Timothy Rapp@@TRappaRTFeatured ColumnistAugust 7, 2018

Cleveland Browns wide receiver Antonio Callaway runs a route during NFL football training camp, Friday, July 27, 2018, in Berea, Ohio. (AP Photo/Tony Dejak)
Tony Dejak/Associated Press

Cleveland Browns rookie wide receiver Antonio Callaway was "cited for marijuana possession and driving with a suspended license" after being pulled over for a traffic violation Sunday, according to Tony Grossi of ESPN.

Per the report, Callaway was pulled over for failing to yield. Officers then found a small amount of marijuana under the driver's seat, though only enough to warrant a potential minor misdemeanor charge, per Strongsville police Deputy Chief John Janowski.  

According to Mary Kay Cabot of the Cleveland Plain Dealer, Callaway consented to a search thinking his car was clean:

"A small amount of marijuana was located under the driver's seat, but a league source told cleveland.com that Callaway recently had his car shipped to Cleveland from Florida and hadn't used it in awhile. In the meantime, others used the car.

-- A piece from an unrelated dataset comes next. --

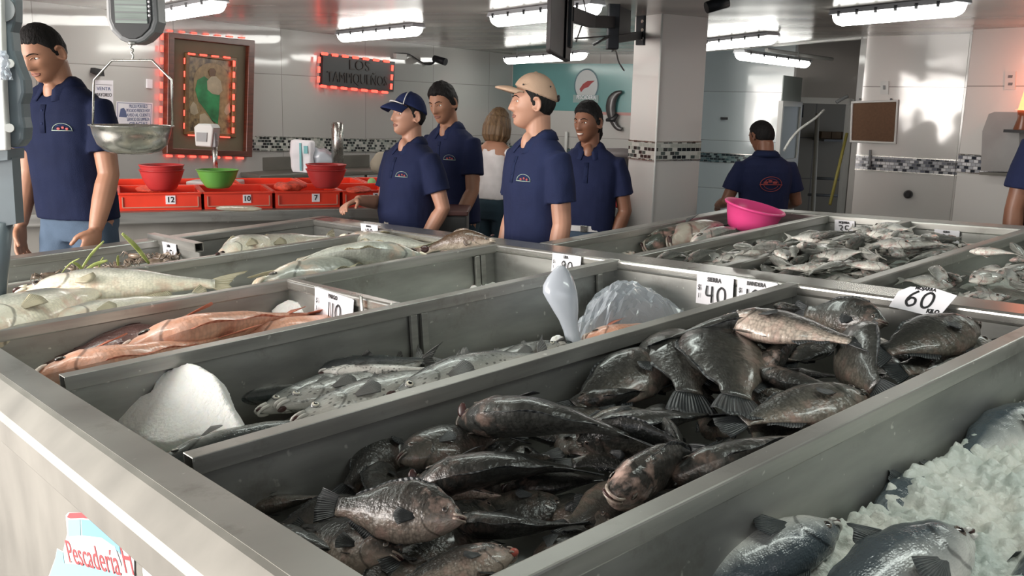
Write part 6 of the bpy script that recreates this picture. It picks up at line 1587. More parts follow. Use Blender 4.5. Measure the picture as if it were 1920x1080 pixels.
for k, (s, w, mm) in enumerate((('________', 30, 'ink'), ('VENTA', 26, 'blue_ink'), ('MAYOREO', 30, 'ink'), ('HOY', 12, 'red_ink'), ('12', 12, 'ink'))): wall_text(LW, s, 194, 155+k*11.5, 7, w, MT[mm], 'print_lines', n2_, 0.003)
o = wall_quad(LW, 'wall_socket', [(274, 148), (284, 149), (284, 166), (274, 165)], MT['paper'], 0.012); tag(o, 'small white socket on the wall between the notices and the picture', 'socket')
o = wall_quad(LW, 'wall_clip', [(170, 127), (186, 131), (188, 143), (180, 141), (169, 136)], MT['black'], 0.05); tag(o, 'small dark holder on the wall above the narrow notice', 'holder')
# security camera on the left wall
MTc = LW.px(821, 113); sc = empty('security_camera', MTc); tag(sc, 'small black security camera on the left wall above the black haired man', 'security camera')
mb = MB(); d = (LW.n + Vector((.3, -.2, -.35))).normalized(); a = LW.px(822, 112, 0.16); mb.tube([a - d*.06, a + d*.10], [.035, .04], 14); child(mb.build('camera_housing', MT['black_metal']), sc)
mb = MB(); mb.tube(catmull([LW.px(812, 118, 0), LW.px(812, 118, 0.08), a - d*.03], 4), .012, 8); child(mb.build('bracket', MT['black_metal']), sc)
mb = MB(); mb.tube(catmull([LW.px(740, 100, .02), LW.px(765, 101, .02), LW.px(785, 113, .02), LW.px(800, 121, .02), LW.px(811, 119, .02)], 5), .006, 6); child(mb.build('cable', MT['black']), sc)
mb = MB(); mb.ball(LW.px(803, 120, .03), (.05, .02, .015), 8); child(mb.build('junction', MT['black']), sc)
o = wall_quad(LW, 'junction_box', [(737, 100), (757, 102), (756, 112), (738, 110)], MT['white_paint'], 0.04); tag(o, 'pale junction box on the wall right of the red light sign', 'junction box')

# hanging scale: dial housing, hook, bail and steel pan
SX, SY = 247, 3.7
hz = lambda x, y: at(x, y, SY)
hs = empty('hanging_scale', hz(SX, 90)); tag(hs, 'grey digital hanging scale with a steel pan in front of the big man', 'scale')
MT['scale_grey'] = mat('grey scale plastic', (0.16, 0.165, 0.17), 0.4); MT['lcd'] = mat('grey green display', (0.22, 0.26, 0.24), 0.25, stretch=(1, 1, 30), var=0.3, vscale=3)
c = hz(246, 18); pxm = SY/FPX*1.0
out = [(-46, -60), (46, -60), (47, 20), (40, 38), (22, 54), (8, 60), (-8, 60), (-24, 54), (-40, 38), (-47, 20)]
mb = MB(); F3 = lambda u, v, w=0.0: c + Vector((u*pxm, 0, -v*pxm)) + Vector((0, w, 0))
mb.prism([F3(u, v, .0) for u, v in out], (0, 0.10, 0)); child(mb.build('housing', MT['scale_grey'], bevel=0.012), hs)
mb = MB(); mb.prism([F3(u*.80, v*.86, -.006) for u, v in out], (0, 0.02, 0)); child(mb.build('dark_faceplate', MT['black'], bevel=0.003), hs)
mb = MB(); mb.prism([F3(u, v, -.011) for u, v in ((-28, -60), (30, -60), (30, 24), (-28, 24))], (0, 0.01, 0)); child(mb.build('display', MT['lcd']), hs)
for k in range(4):
    mb = MB(); mb.prism([F3(u, v, -.013) for u, v in ((-27, -22+k*13), (29, -22+k*13), (29, -20+k*13), (-27, -20+k*13))], (0, 0.003, 0)); child(mb.build('display_line', MT['scale_grey']), hs)
for k in range(5):
    mb = MB(); mb.ball(F3(34, -22+k*8, -.008), .005, 6); child(mb.build('key', MT['paper']), hs)
mb = MB(); mb.tube([hz(247, 78), hz(247, 84)], .014, 10); mb.tube(catmull([hz(247, 84), hz(244, 90), hz(250, 94), hz(246, 99), hz(250, 104), hz(248, 112)], 4), .004, 6); child(mb.build('hook', MT['steel']), hs)
cP = hz(247, 238); RP = 73*pxm
mb = MB(); mb.tube([hz(174, 236), hz(176, 150), hz(210, 113), hz(285, 113), hz(322, 150), hz(323, 236)], .0045, 8); child(mb.build('wire_bail', MT['chrome']), hs)
PM = Matrix.Translation(cP)
pan = MB(); pan.lathe([(0, -.100), (RP*.45, -.101), (RP*.66, -.092), (RP*.84, -.066), (RP*.93, -.03), (RP*.965, 0), (RP*1.03, .004), (RP*1.03, .007), (RP*.955, .004), (RP*.91, -.03), (RP*.82, -.063), (RP*.64, -.088), (0, -.096)], 56, M=PM)
child(pan.build('steel_pan', MT['chrome'], fix=True), hs)
mb = MB(); mb.tube([hz(246, -60), Vector((hz(246, -60).x, SY+.05, CEIL+.05))], .008, 8); child(mb.build('hanging_rod', MT['steel']), hs)
# second scale at the left edge, closer
MT['bluegrey'] = mat('blue grey enamel', (0.10, 0.125, 0.14), 0.4, var=0.1); 
es = empty('platform_scale', at(20, 150, 2.9)); tag(es, 'blue grey scale column with white post at the left picture edge', 'scale')
E_ = lambda x, y, w=0.0: at(x, y, 2.9+w)
mb = MB(); mb.prism([E_(x, y) for x, y in ((-30, -60), (20, -60), (26, 0), (26, 40), (20, 60), (24, 95), (34, 125), (44, 150), (46, 175), (40, 195), (42, 220), (46, 240), (44, 262), (34, 276), (-30, 276))], (0, 0.06, 0)); child(mb.build('housing', MT['bluegrey'], bevel=0.01), es)
mb = MB(); mb.prism([E_(x, y, -.03) for x, y in ((-40, -60), (0, -60), (3, 60), (6, 160), (11, 250), (12, 282), (-40, 284))], (0, 0.03, 0)); child(mb.build('post', MT['white_paint'], bevel=0.004), es)
for y in (119, 240):
    mb = MB(); mb.tube([E_(17, y, -.028), E_(19, y, .0)], [.013, .013], 16); child(mb.build('knob', MT['white_paint']), es)
mb = MB(); mb.tube([E_(8, 18, .0) + Vector((0, -.008, 0)), E_(8, 18, .0)], [.035, .035], 24); child(mb.build('dial', MT['scale_grey']), es)
mb = MB(); mb.prism([E_(x, y, -.02) for x, y in ((-40, 284), (14, 280), (14, 300), (-40, 306))], (0, 0.10, 0)); mb.prism([E_(x, y, .0) for x, y in ((-30, 300), (22, 296), (30, 420), (-30, 430))], (0, 0.05, 0)); child(mb.build('column', MT['bluegrey']), es)
c_ = E_(5, 415, .02); mb = MB(); mb.tube([c_, Vector((c_.x-.05, c_.y, 0.9))], .03, 10); mb.box((c_.x-.25, c_.y-.1, 0.0), (c_.x+.1, c_.y+.25, 0.05)); mb.bar((c_.x-.1, c_.y+.05, 0), (c_.x-.1, c_.y+.05, 1.0), .06, .06); child(mb.build('stand', MT['bluegrey']), es)
mb = MB(); vs = []
for i in range(13):
    for j in range(13):
        u, v = i/12, j/12; p = E_(2+22*u*(.5+v*.5)-(1-v)*2, 95+55*v, -.05); q = Vector((u*4, v*4, 1)); vs.append(p + Vector((noise.noise(q)*.008, noise.noise(q*2)*.02, 0)))
mb.add(vs, [(i*13+j, (i+1)*13+j, (i+1)*13+j+1, i*13+j+1) for i in range(12) for j in range(12)], 0)
o = mb.build('plastic_bag', MT['film'], fix=False); o.modifiers.new('s', 'SOLIDIFY').thickness = .0006; tag(o, 'small clear plastic bag knotted on the white post at the left edge', 'plastic bag')

# ---------------------------------------------------------------- back counter with red crates
CT = 0.93
a0, a1 = hitz(150, 399, CT), hitz(850, 386, CT); cd = (a1-a0).normalized(); cn = Vector((-cd.y, cd.x, 0)); Lc = (a1-a0).length
bc = empty('back_counter', (a0.x, a0.y, 0)); tag(bc, 'steel edged counter with tiled front that carries the red crates', 'counter')
def cb_(u0, u1, v0, v1, z0, z1, name, m, bev=0.0):
    M_ = Matrix.Identity(4)
    for i in range(3): M_[i][0] = cd[i]; M_[i][1] = cn[i]
    mb = MB(); mb.box((u0, v0, z0), (u1, v1, z1), 0, M_); return mb.build(name, m, bc, bevel=bev)
cb_(-.6, Lc, -.02, 1.25, CT-.075, CT, 'steel_top', MT['steel'], 0.01)
cb_(-.6, Lc-.05, .06, 1.2, .0, CT-.075, 'tiled_base', MT['wall_tile2'] if 'wall_tile2' in MT else mat('grey counter tiles', (0.24, 0.23, 0.21), 0.3, var=0.15, vscale=2, stretch=(3, 3, .3)))
def crate_at(xl, xr, v0, dep, label, hgt=.098, first=None, num='12'):
    ul = (hitz(xl, 386, CT)-a0).dot(cd); ur = (hitz(xr, 386, CT)-a0).dot(cd); w = ur-ul
    base = a0 + cd*ul + cn*v0; M_ = Matrix.Identity(4)
    for i in range(3): M_[i][0] = cd[i]; M_[i][1] = cn[i]; M_[i][3] = (base.x, base.y, CT+.001)[i]
    r = empty('fish_crate', mw=M_); tag(r, label, 'crate', 'orange red fish crates on the back counter')
    t = .008; mb = MB()
    mb.box((0, 0, 0), (w, dep, t)); mb.build('crate_base', MT['red_plastic'], r)
    for nm, lo, hi in (('front_side', (0, 0, t), (w, t, hgt)), ('back_side', (0, dep-t, t), (w, dep, hgt)), ('end_side', (0, t, t), (t, dep-t, hgt)), ('end_side', (w-t, t, t), (w, dep-t, hgt))):
        mb = MB(); mb.box(lo, hi); s_ = mb.build(nm, MT['red_plastic'], r, bevel=.002)
    mb = MB()
    pts = [(-.004, -.004), (w+.004, -.004), (w+.004, dep+.004), (-.004, dep+.004)]
    for k in range(4):
        p, q = pts[k], pts[(k+1) % 4]; mb.bar((p[0], p[1], hgt), (q[0], q[1], hgt), .018, .012)
    mb.build('rim', MT['red_plastic'], r, bevel=.003)
    mb = MB(); b = .018
    for (x0, z0, x1, z1) in ((b, b, w-b, b), (b, b, b, hgt-.02), (w-b, b, w-b, hgt-.02)): mb.bar((x0, -.004, z0), (x1, -.004, z1), .006, .005, up=(0, 1, 0))
    mb.build('moulded_ridge', MT['crate_edge'], r)
    if num:
        mb = MB(); mb.box((w*.56, -.004, .035), (w*.68, 0, .085)); lb = mb.build('number_label', MT['paper'], r)
        text_mesh(num, .045, Matrix.Translation((w*.62, -.005, .06)) @ Matrix.Rotation(PI/2, 4, 'X'), MT['ink'], 'number', lb, .0004, .0008)
    return r
MT['crate_edge'] = mat('worn pale plastic edge', (0.50, 0.22, 0.16), 0.5)
for k, (xl, xr, lab, num) in enumerate(((150, 218, 'leftmost orange red crate behind the big man arm', None), (224, 373, 'orange red crate left of the green bowl, in front of the framed picture', '12'), (379, 505, 'orange red crate under the green bowl', '10'), (511, 633, 'orange red crate just left of the blue cap man hand', '7'), (639, 742, 'orange red crate partly behind the blue cap man', '2'), (748, 836, 'rightmost orange red crate between the two polo men', None))):
    crate_at(xl, xr, .05, .48, lab, num=num)
for k, (xl, xr) in enumerate(((190, 320), (330, 455), (465, 590), (600, 720), (730, 832))):
    r = crate_at(xl, xr, .56, .48, ['second row crate behind the stacked red bowls', 'second row crate behind the green bowl', 'second row crate left of the large dark red bowl', 'second row crate behind the blue cap man hand', 'second row crate at the right end of the counter'][k], num=None)
# loose orange mesh sacks on the crates
MT['sack'] = mat('orange red mesh sack', (0.70, 0.07, 0.03), 0.6, var=0.3, vscale=40, bump=0.8, bscale=120)
def sack(x, y, w, h, lab):
    P = at(x, y, 5.95); mb = MB(); mb.ball(P, (w/FPX*5.95, .14, h/FPX*5.95), 12); me = remesh(mb, 'mesh_sack', .012, 2, .02, 12); tag(link('mesh_sack', me, MT['sack']), lab, 'sack')
sack(545, 349, 30, 8, 'flattened orange mesh sack left of the dark red bowl'); sack(290, 355, 34, 6, 'orange mesh sack under the stacked red bowls'); sack(672, 356, 26, 6, 'orange mesh sack under the hand of the blue cap man')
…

"When police asked Callaway if they could search the vehicle, he said yes, not realizing there was marijuana it. Callaway also thought he had resolved the suspended license issue, the source said."

The Browns issued a brief statement on the matter, via Cabot, "We are aware of the citation (and) are in the process of gathering more information and will comment further at the appropriate time."

Callaway's time at Florida was marked by off-field concerns. According to Ben Axelrod of WKYC.com, he was "accused of sexual assault prior to an investigation in which he was eventually cleared. The 5'11" wideout was also suspended for the entirety of the 2017 season as the result of a credit card scam and also provided a diluted sample during drug testing at the NFL Scouting Combine."

His ability, however, has never been questioned.

"He is super talented. The tape from his sophomore season's really good," a scout told NFL.com's Tom Pelissero in April. "But he is a train wreck when it comes to some of that off-field stuff. Poor decision-making at every turn."

Another scout said Callaway likely would have been a top-20 pick without his off-field transgressions.

After he was selected, general manager John Dorsey noted that the team thoroughly looked into Callaway's past.

"We have done extensive, I mean extensive, background work here," Dorsey said, per the Associated Press. "We've actually gone down to Gainesville. We've actually had people go to certain areas just to find out all about the specifics of the situation and we feel very good about where we are and where he is and where those things, what levels they're at."

"I feel very comfortable making a move like this."

Callaway also said he had turned to Antonio Brown seeking guidance and a mentor, per Chris Wesseling of NFL.com.

He was expected to play a big role for the Browns this season and was listed as a starter on the team's depth chart alongside Jarvis Landry, ahead of Rashard Higgins and Jeff Janis. While that may be subject to change once Josh Gordon returns to the team, it's clear Callaway was expected to be a contributor.

What is less clear now, however, is how his potential legal issues will impact those plans.